アスベストを含む保温材の製造作業に従事していた労働者が肺がんを発症した事例
※集団訴訟の場合は、全ての原告の認容合計額を記載しています。
概要
この事件は、アスベスト(石綿)を含む保温材の製造作業をしていたBさんが、その作業中にアスベストの粉じんを吸い込み、肺がんを発症したものです。
Bさんは、肺がんを発症したのは、被告である国が法律に基づいて工場に排気装置を設置させる義務を果たさなかったからだと主張しました。そして国に対し、慰謝料と弁護士費用の合計1,265万円と、それに対する遅延損害金の支払いを求めました。

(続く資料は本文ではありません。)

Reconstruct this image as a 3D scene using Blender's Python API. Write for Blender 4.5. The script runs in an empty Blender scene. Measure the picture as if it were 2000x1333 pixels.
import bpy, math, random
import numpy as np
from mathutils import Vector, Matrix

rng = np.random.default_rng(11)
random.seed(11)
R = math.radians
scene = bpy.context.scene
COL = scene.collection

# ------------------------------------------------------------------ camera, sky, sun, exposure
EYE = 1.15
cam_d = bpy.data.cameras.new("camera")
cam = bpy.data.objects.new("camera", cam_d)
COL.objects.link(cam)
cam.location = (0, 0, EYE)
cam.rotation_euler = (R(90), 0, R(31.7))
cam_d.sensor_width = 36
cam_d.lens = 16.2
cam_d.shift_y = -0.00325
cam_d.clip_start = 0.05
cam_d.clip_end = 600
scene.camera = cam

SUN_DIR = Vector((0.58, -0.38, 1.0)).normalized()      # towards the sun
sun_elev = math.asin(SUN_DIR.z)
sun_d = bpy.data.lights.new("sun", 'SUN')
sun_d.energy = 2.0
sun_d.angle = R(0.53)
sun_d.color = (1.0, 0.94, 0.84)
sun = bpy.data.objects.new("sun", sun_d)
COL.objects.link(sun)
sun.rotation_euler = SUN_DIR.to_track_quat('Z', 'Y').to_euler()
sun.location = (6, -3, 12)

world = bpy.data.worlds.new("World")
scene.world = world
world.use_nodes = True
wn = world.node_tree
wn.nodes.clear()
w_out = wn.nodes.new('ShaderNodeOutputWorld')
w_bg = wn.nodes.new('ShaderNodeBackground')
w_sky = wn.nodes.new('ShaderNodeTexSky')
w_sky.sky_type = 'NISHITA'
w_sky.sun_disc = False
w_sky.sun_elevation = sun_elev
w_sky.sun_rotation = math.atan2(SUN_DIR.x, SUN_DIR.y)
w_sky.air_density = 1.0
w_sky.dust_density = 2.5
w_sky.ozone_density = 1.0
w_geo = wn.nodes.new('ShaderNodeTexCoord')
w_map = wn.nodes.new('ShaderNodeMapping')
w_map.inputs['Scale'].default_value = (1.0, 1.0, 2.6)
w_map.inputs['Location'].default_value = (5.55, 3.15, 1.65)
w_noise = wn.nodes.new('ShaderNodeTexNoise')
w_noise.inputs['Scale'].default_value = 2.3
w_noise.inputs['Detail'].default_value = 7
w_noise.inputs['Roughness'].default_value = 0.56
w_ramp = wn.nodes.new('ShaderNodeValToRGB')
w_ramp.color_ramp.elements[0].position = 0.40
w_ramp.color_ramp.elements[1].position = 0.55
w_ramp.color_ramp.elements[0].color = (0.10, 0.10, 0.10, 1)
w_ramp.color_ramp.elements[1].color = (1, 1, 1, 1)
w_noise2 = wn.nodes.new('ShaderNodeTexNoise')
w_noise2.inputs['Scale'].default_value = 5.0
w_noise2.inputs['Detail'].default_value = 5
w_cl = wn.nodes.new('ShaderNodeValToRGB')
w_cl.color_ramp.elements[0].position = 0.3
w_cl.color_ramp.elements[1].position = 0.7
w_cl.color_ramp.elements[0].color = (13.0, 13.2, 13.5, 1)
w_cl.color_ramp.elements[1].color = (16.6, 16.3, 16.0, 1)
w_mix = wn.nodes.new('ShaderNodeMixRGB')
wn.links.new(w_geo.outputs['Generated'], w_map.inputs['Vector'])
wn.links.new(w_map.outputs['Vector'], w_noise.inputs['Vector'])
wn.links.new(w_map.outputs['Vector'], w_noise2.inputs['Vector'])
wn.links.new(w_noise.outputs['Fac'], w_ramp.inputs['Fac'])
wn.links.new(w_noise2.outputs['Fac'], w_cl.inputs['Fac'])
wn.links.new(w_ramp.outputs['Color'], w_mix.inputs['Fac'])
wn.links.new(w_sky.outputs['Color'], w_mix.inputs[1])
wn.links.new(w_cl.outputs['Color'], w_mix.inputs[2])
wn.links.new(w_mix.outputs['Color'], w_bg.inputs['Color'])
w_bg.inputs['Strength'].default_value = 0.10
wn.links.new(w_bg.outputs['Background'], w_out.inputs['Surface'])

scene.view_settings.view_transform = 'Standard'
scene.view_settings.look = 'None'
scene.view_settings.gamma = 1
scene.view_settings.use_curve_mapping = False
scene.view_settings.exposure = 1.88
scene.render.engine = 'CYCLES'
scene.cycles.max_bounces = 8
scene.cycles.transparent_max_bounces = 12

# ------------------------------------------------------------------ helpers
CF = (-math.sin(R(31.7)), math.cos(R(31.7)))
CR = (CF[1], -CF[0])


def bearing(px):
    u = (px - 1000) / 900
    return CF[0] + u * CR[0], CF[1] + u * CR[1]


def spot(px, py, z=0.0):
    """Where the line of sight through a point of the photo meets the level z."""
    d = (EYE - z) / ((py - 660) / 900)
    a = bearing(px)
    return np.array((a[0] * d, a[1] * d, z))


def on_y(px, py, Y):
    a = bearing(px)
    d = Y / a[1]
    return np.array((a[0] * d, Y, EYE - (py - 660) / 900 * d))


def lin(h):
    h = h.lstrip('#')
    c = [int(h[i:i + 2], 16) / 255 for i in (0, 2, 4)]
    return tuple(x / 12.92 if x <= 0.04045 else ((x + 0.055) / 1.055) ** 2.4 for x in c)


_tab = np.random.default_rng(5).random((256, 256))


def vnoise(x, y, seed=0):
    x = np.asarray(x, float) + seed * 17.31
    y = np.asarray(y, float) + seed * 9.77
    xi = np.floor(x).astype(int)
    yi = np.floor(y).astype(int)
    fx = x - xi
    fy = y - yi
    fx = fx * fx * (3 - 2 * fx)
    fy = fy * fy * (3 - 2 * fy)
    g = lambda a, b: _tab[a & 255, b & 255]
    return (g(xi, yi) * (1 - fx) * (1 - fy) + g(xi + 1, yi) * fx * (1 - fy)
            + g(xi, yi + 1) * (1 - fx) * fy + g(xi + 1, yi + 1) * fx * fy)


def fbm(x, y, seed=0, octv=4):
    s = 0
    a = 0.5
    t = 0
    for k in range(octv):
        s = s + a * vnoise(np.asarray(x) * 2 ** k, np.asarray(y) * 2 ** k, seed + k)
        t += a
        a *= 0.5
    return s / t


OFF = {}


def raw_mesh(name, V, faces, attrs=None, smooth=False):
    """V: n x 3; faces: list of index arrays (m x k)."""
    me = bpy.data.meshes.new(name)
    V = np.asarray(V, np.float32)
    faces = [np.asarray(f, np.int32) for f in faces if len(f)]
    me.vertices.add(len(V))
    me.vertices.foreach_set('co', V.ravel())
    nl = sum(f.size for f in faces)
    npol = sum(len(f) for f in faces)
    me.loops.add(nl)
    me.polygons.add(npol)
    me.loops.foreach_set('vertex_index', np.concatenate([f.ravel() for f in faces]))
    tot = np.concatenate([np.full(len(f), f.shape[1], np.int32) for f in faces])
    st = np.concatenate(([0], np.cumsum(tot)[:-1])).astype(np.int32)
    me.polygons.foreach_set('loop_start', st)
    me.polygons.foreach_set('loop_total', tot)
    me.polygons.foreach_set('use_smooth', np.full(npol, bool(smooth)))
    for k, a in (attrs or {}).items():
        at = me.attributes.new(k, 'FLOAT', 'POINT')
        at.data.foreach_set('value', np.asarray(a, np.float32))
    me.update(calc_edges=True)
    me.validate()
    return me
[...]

なお、その遅延損害金は、肺がんが確定した日である2014年2月4日から実際に支払われるまでの間、法律で定められた年利5%を求めています。
裁判のポイント
損害賠償請求権の遅延損害金の起算日
- Bさんは遅延損害金の起算日を肺がんの診断確定日(2014年2月4日)と主張
- 被告は遅延損害金の起算日を労災認定日(2015年9月30日)と主張
アスベスト関連疾患としての肺がんとじん肺の扱い
- 肺がんとじん肺を同様に扱うべきかどうか
- 肺がんの発症と行政上の決定の関係
平成25年大阪高裁判決の解釈
- アスベスト関連疾患による損害の発生日を「最も重い行政上の決定を受けた日」とする解釈の妥当性
- 平成25年大阪高裁判決が肺がんについて診断確定日を遅延損害金の起算日とした理由
被告の和解方針と公平性
- 被告の和解方針に基づいて和解した他の者との公平性
- Bさんについてのみ診断確定日を起算日とする遅延損害金を支払うことの適切性
裁判所の判断
裁判所は国に対して1,265万円の損害賠償と遅延損害金の支払いを命じています。
また、争点となった遅延損害金の起算日については、裁判所はBさんの主張を認め、2014年2月4日(肺がんの診断が確定した日)を起算日と判断しました。
国は「最も重い行政上の決定日を起算日とすべきだ」と主張しましたが、裁判所はこれを認めませんでした。
理由としては、原告が主張している損害は肺がんの発症に基づくものであり、国の反論にも理由がないことから、結論として「原告の肺がんの診断確定日を起算日とすることが妥当である」と判断しました。
※本ページで紹介している事例は、当事務所が実際に対応したものではありません。